Short task: Your copy of the material must match it exactly, except that pictures are dropped.

Dataset excerpt:

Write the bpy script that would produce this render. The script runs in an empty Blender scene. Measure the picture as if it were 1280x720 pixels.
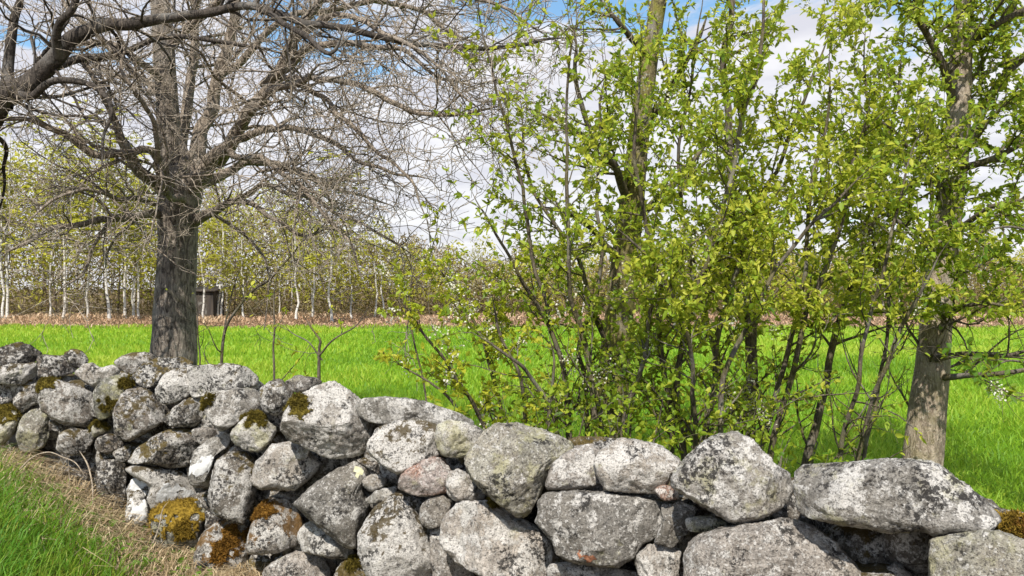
import bpy, bmesh, math, random
import numpy as np
from mathutils import Vector

SC = bpy.context.scene
COL = SC.collection
F = 1000.0          # focal length in photo pixels (1280 wide)
EYE = 1.6
rng = np.random.default_rng(11)
random.seed(5)

# ------------------------------------------------------------------ helpers
def P(u, v, D):
    return np.array([(u-640)/F*D, D, EYE-(v-360)/F*D])

def link(o, parent=None):
    COL.objects.link(o)
    if parent is not None: o.parent = parent
    return o

def mesh_obj(name, verts, faces_list, mat, parent=None, smooth=True, attrs=None):
    """faces_list: list of int arrays (n,k). attrs: dict name -> per-vertex float array"""
    me = bpy.data.meshes.new(name)
    verts = np.asarray(verts, dtype=np.float32)
    me.vertices.add(len(verts)); me.vertices.foreach_set('co', verts.ravel())
    fl = [np.asarray(f, dtype=np.int32) for f in faces_list if len(f)]
    nl = sum(f.size for f in fl); nf = sum(len(f) for f in fl)
    me.loops.add(nl); me.loops.foreach_set('vertex_index', np.concatenate([f.ravel() for f in fl]))
    tot = np.concatenate([np.full(len(f), f.shape[1], dtype=np.int32) for f in fl])
    st = np.concatenate([[0], np.cumsum(tot)[:-1]]).astype(np.int32)
    me.polygons.add(nf); me.polygons.foreach_set('loop_start', st)
    try: me.polygons.foreach_set('loop_total', tot)
    except Exception: pass
    if smooth: me.polygons.foreach_set('use_smooth', np.ones(nf, dtype=bool))
    if attrs:
        for k, a in attrs.items():
            at = me.attributes.new(k, 'FLOAT', 'POINT'); at.data.foreach_set('value', np.asarray(a, dtype=np.float32))
    me.update(calc_edges=True); me.validate()
    if mat: me.materials.append(mat)
    return link(bpy.data.objects.new(name, me), parent)

def tag(o, label=None, cat=None, group=None, kind=None):
    if label: o['label'] = label
    if cat: o['category'] = cat
    if group: o['group'] = group
    if kind: o['kind'] = kind
    return o

def thing(name, label, cat, loc=(0,0,0), group=None):
    o = bpy.data.objects.new(name, None); o.empty_display_size = .2
    link(o); o.location = loc
    return tag(o, label, cat, group)

def noise3(p, seed=0):
    """gradient-free value noise, vectorised, ~[-1,1]"""
    p = np.asarray(p, dtype=np.float64)
    i = np.floor(p).astype(np.int64); f = p-i; f = f*f*f*(f*(f*6-15)+10)
    def h(ix, iy, iz):
        n = (ix*73856093) ^ (iy*19349663) ^ (iz*83492791) ^ (seed*2654435761)
        n = (n ^ (n >> 13))*1274126177 & 0x7fffffff
        n = (n ^ (n >> 16)) & 0xffff
        return n/32767.5-1
    out = 0
    for dx in (0,1):
        wx = f[:,0] if dx else 1-f[:,0]
        for dy in (0,1):
            wy = f[:,1] if dy else 1-f[:,1]
            for dz in (0,1):
                wz = f[:,2] if dz else 1-f[:,2]
                out = out+wx*wy*wz*h(i[:,0]+dx, i[:,1]+dy, i[:,2]+dz)
    return out
def fbm(p, seed=0, oct=4, gain=.5):
    s = 0; a = 1
    for k in range(oct):
        s = s+a*noise3(np.asarray(p)*(2.03**k)+k*17.3, seed+k); a *= gain
    return s

def ico(level):
    bm = bmesh.new(); bmesh.ops.create_icosphere(bm, subdivisions=level, radius=1)
    v = np.array([x.co[:] for x in bm.verts]); f = np.array([[x.index for x in q.verts] for q in bm.faces])
    bm.free(); v /= np.linalg.norm(v, axis=1)[:,None]
    return v, f
ICO = {k: ico(k) for k in (3,4,5,6)}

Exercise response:
Write the bpy script that would produce this render. The script runs in an empty Blender scene. Measure the picture as if it were 1280x720 pixels.
import bpy, bmesh, math, random
import numpy as np
from mathutils import Vector

SC = bpy.context.scene
COL = SC.collection
F = 1000.0          # focal length in photo pixels (1280 wide)
EYE = 1.6
rng = np.random.default_rng(11)
random.seed(5)

# ------------------------------------------------------------------ helpers
def P(u, v, D):
    return np.array([(u-640)/F*D, D, EYE-(v-360)/F*D])

def link(o, parent=None):
    COL.objects.link(o)
    if parent is not None: o.parent = parent
    return o

def mesh_obj(name, verts, faces_list, mat, parent=None, smooth=True, attrs=None):
    """faces_list: list of int arrays (n,k). attrs: dict name -> per-vertex float array"""
    me = bpy.data.meshes.new(name)
    verts = np.asarray(verts, dtype=np.float32)
    me.vertices.add(len(verts)); me.vertices.foreach_set('co', verts.ravel())
    fl = [np.asarray(f, dtype=np.int32) for f in faces_list if len(f)]
    nl = sum(f.size for f in fl); nf = sum(len(f) for f in fl)
    me.loops.add(nl); me.loops.foreach_set('vertex_index', np.concatenate([f.ravel() for f in fl]))
    tot = np.concatenate([np.full(len(f), f.shape[1], dtype=np.int32) for f in fl])
    st = np.concatenate([[0], np.cumsum(tot)[:-1]]).astype(np.int32)
    me.polygons.add(nf); me.polygons.foreach_set('loop_start', st)
    try: me.polygons.foreach_set('loop_total', tot)
    except Exception: pass
    if smooth: me.polygons.foreach_set('use_smooth', np.ones(nf, dtype=bool))
    if attrs:
        for k, a in attrs.items():
            at = me.attributes.new(k, 'FLOAT', 'POINT'); at.data.foreach_set('value', np.asarray(a, dtype=np.float32))
    me.update(calc_edges=True); me.validate()
    if mat: me.materials.append(mat)
    return link(bpy.data.objects.new(name, me), parent)

def tag(o, label=None, cat=None, group=None, kind=None):
    if label: o['label'] = label
    if cat: o['category'] = cat
    if group: o['group'] = group
    if kind: o['kind'] = kind
    return o

def thing(name, label, cat, loc=(0,0,0), group=None):
    o = bpy.data.objects.new(name, None); o.empty_display_size = .2
    link(o); o.location = loc
    return tag(o, label, cat, group)

def noise3(p, seed=0):
    """gradient-free value noise, vectorised, ~[-1,1]"""
    p = np.asarray(p, dtype=np.float64)
    i = np.floor(p).astype(np.int64); f = p-i; f = f*f*f*(f*(f*6-15)+10)
    def h(ix, iy, iz):
        n = (ix*73856093) ^ (iy*19349663) ^ (iz*83492791) ^ (seed*2654435761)
        n = (n ^ (n >> 13))*1274126177 & 0x7fffffff
        n = (n ^ (n >> 16)) & 0xffff
        return n/32767.5-1
    out = 0
    for dx in (0,1):
        wx = f[:,0] if dx else 1-f[:,0]
        for dy in (0,1):
            wy = f[:,1] if dy else 1-f[:,1]
            for dz in (0,1):
                wz = f[:,2] if dz else 1-f[:,2]
                out = out+wx*wy*wz*h(i[:,0]+dx, i[:,1]+dy, i[:,2]+dz)
    return out
def fbm(p, seed=0, oct=4, gain=.5):
    s = 0; a = 1
    for k in range(oct):
        s = s+a*noise3(np.asarray(p)*(2.03**k)+k*17.3, seed+k); a *= gain
    return s

def ico(level):
    bm = bmesh.new(); bmesh.ops.create_icosphere(bm, subdivisions=level, radius=1)
    v = np.array([x.co[:] for x in bm.verts]); f = np.array([[x.index for x in q.verts] for q in bm.faces])
    bm.free(); v /= np.linalg.norm(v, axis=1)[:,None]
    return v, f
ICO = {k: ico(k) for k in (3,4,5,6)}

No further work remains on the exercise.